Would you predict that there has been a continuation of the shrinkage of the Arctic sea ice based on recent reports?  Check out the National Snow and Ice Data Center and look at the charts.  The amount of ice coverage is well below the 1979 to 2000 average, but the line is bouncing along near the 2006-2007 level.  I previously printed their charts for 2005 to 2009.  Ice coverage decreased from 2005 to 2007, but there was a significant increase from 2007 to 2008 and 2009. Reading through the explanations of their data you will find that “this month had the sixth-largest snow cover extent since the record started in 1966.”  There is another statement that “Reduced sea ice extent and extensive snow cover are not contradictory…”  I admit I didn’t understand their explanation.

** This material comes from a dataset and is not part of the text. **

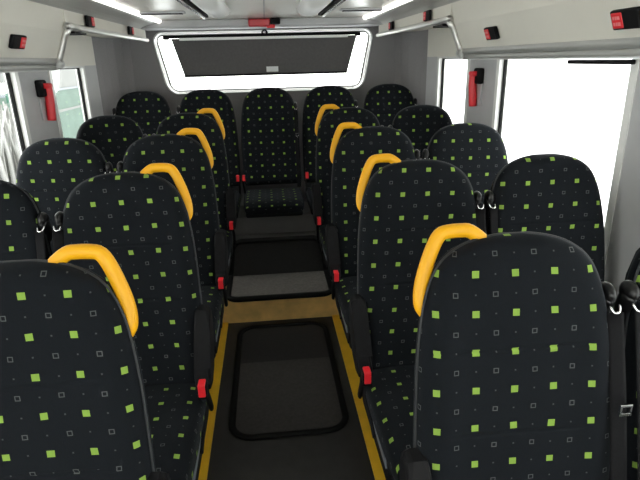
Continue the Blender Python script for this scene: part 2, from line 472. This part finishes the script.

I want to close this by referring to an entertaining lecture given by Michael Crichton titled “Aliens Cause Global Warming.” I recommend reading the entire lecture, but I will mention a couple of points.  He dismisses the idea that there is “consensus.”  His discussion of that is brilliant. Later in the paper he discusses the United Nations International Panel on Climate Change (IPCC).  The draft of their 1995 report concluded, “No study to date has positively attributed all or part of observed climate changes to anthropogenic causes.”  That statement was removed and replaced in the final report with “The balance of evidence suggests a discernible human influence on climate.” Reread both statements and contemplate them.  The first draft said their studies hadn’t connected man’s activities to global warming.  The final report “suggests” a “discernible human influence…”

I want to emphasize that I am strongly in favor of showing good stewardship to the planet.  I favor conservation of resources and research into how to make us more energy efficient and less dependent on countries that don’t like us very much for most of the oil we burn.  I’ll stop doing blogs criticizing how the story is being reported when I believe the reporting is being done honestly.